- DATA PROVIDED:
⁂

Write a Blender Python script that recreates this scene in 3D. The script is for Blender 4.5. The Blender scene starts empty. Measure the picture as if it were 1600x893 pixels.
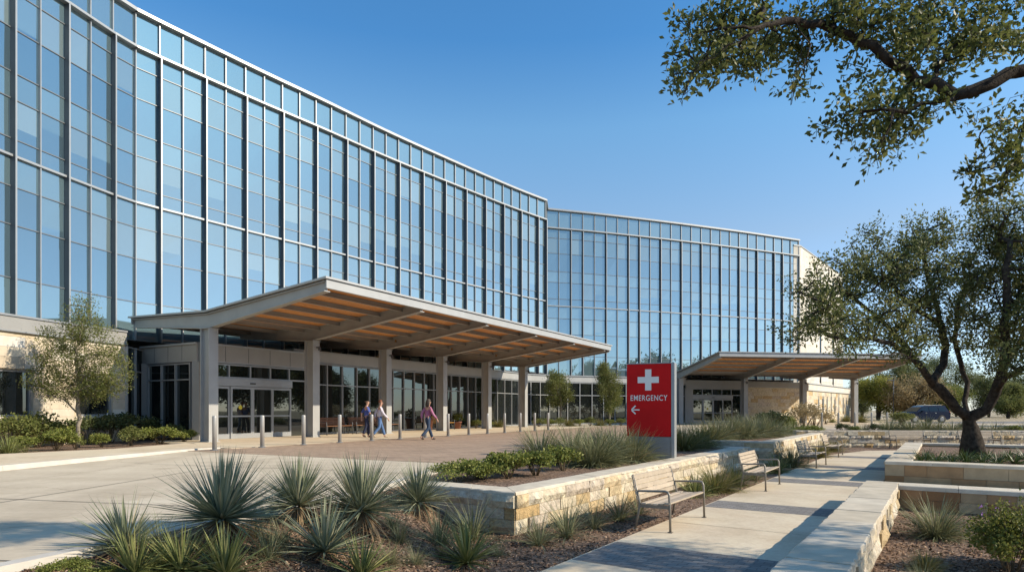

⁂

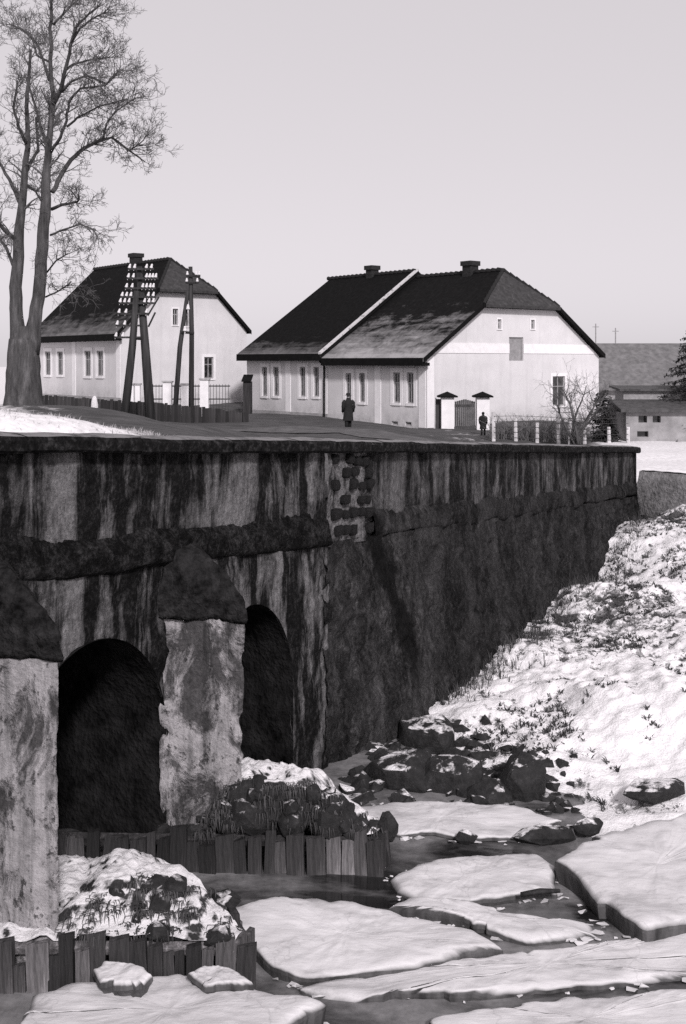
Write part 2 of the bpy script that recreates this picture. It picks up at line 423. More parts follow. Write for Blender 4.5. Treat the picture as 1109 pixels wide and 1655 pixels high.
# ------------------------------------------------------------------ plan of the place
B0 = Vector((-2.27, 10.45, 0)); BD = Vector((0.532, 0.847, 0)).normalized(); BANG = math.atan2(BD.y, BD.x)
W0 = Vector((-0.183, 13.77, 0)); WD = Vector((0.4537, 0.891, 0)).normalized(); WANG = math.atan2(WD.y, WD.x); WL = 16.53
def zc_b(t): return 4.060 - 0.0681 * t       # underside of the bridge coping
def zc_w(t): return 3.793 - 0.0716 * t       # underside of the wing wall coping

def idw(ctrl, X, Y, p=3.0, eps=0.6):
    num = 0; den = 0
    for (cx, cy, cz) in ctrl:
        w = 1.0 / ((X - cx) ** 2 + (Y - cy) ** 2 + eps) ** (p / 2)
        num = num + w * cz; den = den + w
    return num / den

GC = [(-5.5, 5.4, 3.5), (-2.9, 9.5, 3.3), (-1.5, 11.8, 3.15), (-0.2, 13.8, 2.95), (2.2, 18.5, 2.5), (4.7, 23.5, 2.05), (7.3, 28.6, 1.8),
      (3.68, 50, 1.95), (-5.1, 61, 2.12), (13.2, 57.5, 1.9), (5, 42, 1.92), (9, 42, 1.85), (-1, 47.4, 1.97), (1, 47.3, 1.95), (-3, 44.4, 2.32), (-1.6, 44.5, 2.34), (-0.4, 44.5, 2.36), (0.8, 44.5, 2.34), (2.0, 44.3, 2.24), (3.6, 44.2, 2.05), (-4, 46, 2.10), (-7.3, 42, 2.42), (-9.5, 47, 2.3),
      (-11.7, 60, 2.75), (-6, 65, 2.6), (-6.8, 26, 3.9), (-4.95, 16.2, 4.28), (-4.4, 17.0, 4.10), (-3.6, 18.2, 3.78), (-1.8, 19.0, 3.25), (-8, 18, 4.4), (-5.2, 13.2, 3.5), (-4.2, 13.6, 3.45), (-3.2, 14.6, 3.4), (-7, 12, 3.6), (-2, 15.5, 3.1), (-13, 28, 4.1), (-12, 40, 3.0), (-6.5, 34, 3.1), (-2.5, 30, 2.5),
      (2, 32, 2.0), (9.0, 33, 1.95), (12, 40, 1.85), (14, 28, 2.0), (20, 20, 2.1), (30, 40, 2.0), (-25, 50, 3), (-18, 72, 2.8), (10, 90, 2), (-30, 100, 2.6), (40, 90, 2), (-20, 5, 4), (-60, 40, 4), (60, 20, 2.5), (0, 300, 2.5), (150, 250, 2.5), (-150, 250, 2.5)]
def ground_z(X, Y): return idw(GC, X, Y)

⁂

- WHAT THE TASK REQUIRES:
Write out, from the lines above, only those from the line with "Write part 2" to the line with "return num / den", exactly as given, including the first and the last.

- SOLUTION FOR THIS TASK:
Write part 2 of the bpy script that recreates this picture. It picks up at line 423. More parts follow. Write for Blender 4.5. Treat the picture as 1109 pixels wide and 1655 pixels high.
# ------------------------------------------------------------------ plan of the place
B0 = Vector((-2.27, 10.45, 0)); BD = Vector((0.532, 0.847, 0)).normalized(); BANG = math.atan2(BD.y, BD.x)
W0 = Vector((-0.183, 13.77, 0)); WD = Vector((0.4537, 0.891, 0)).normalized(); WANG = math.atan2(WD.y, WD.x); WL = 16.53
def zc_b(t): return 4.060 - 0.0681 * t       # underside of the bridge coping
def zc_w(t): return 3.793 - 0.0716 * t       # underside of the wing wall coping

def idw(ctrl, X, Y, p=3.0, eps=0.6):
    num = 0; den = 0
    for (cx, cy, cz) in ctrl:
        w = 1.0 / ((X - cx) ** 2 + (Y - cy) ** 2 + eps) ** (p / 2)
        num = num + w * cz; den = den + w
    return num / den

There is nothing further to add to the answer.